## [Exercise task]
Every line in the listing is to be echoed verbatim.

○ ○ ○

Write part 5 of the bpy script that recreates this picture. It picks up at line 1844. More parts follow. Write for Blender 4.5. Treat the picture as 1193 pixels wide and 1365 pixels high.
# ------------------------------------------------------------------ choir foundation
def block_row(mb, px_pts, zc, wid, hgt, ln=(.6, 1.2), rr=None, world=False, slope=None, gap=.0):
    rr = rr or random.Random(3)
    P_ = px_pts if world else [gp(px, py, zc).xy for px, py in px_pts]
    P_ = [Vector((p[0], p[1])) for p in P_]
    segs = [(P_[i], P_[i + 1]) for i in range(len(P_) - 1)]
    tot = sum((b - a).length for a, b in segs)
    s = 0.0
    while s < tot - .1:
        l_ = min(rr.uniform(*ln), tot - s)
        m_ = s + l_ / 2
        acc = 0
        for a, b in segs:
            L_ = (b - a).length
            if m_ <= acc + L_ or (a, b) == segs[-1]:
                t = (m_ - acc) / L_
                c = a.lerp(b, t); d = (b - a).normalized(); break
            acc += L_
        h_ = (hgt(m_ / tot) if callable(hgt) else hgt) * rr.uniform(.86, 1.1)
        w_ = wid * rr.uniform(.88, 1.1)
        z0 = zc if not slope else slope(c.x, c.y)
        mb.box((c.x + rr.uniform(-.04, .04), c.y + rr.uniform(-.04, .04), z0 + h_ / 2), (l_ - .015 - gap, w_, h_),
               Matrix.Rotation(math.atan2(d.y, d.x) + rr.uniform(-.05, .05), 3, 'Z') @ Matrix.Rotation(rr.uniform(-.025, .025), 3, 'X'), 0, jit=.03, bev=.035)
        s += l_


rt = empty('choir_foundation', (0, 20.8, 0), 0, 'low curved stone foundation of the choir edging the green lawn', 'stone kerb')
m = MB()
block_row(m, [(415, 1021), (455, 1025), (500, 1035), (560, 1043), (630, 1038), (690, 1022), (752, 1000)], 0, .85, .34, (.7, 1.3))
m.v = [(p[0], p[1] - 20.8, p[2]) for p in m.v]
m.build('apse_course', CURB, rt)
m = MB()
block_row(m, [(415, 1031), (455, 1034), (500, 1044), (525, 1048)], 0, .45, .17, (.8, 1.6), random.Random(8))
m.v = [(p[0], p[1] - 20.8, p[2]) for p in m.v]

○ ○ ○

## [Correct output]
Write part 5 of the bpy script that recreates this picture. It picks up at line 1844. More parts follow. Write for Blender 4.5. Treat the picture as 1193 pixels wide and 1365 pixels high.
# ------------------------------------------------------------------ choir foundation
def block_row(mb, px_pts, zc, wid, hgt, ln=(.6, 1.2), rr=None, world=False, slope=None, gap=.0):
    rr = rr or random.Random(3)
    P_ = px_pts if world else [gp(px, py, zc).xy for px, py in px_pts]
    P_ = [Vector((p[0], p[1])) for p in P_]
    segs = [(P_[i], P_[i + 1]) for i in range(len(P_) - 1)]
    tot = sum((b - a).length for a, b in segs)
    s = 0.0
    while s < tot - .1:
        l_ = min(rr.uniform(*ln), tot - s)
        m_ = s + l_ / 2
        acc = 0
        for a, b in segs:
            L_ = (b - a).length
            if m_ <= acc + L_ or (a, b) == segs[-1]:
                t = (m_ - acc) / L_
                c = a.lerp(b, t); d = (b - a).normalized(); break
            acc += L_
        h_ = (hgt(m_ / tot) if callable(hgt) else hgt) * rr.uniform(.86, 1.1)
        w_ = wid * rr.uniform(.88, 1.1)
        z0 = zc if not slope else slope(c.x, c.y)
        mb.box((c.x + rr.uniform(-.04, .04), c.y + rr.uniform(-.04, .04), z0 + h_ / 2), (l_ - .015 - gap, w_, h_),
               Matrix.Rotation(math.atan2(d.y, d.x) + rr.uniform(-.05, .05), 3, 'Z') @ Matrix.Rotation(rr.uniform(-.025, .025), 3, 'X'), 0, jit=.03, bev=.035)
        s += l_


rt = empty('choir_foundation', (0, 20.8, 0), 0, 'low curved stone foundation of the choir edging the green lawn', 'stone kerb')
m = MB()
block_row(m, [(415, 1021), (455, 1025), (500, 1035), (560, 1043), (630, 1038), (690, 1022), (752, 1000)], 0, .85, .34, (.7, 1.3))
m.v = [(p[0], p[1] - 20.8, p[2]) for p in m.v]
m.build('apse_course', CURB, rt)
m = MB()
block_row(m, [(415, 1031), (455, 1034), (500, 1044), (525, 1048)], 0, .45, .17, (.8, 1.6), random.Random(8))
m.v = [(p[0], p[1] - 20.8, p[2]) for p in m.v]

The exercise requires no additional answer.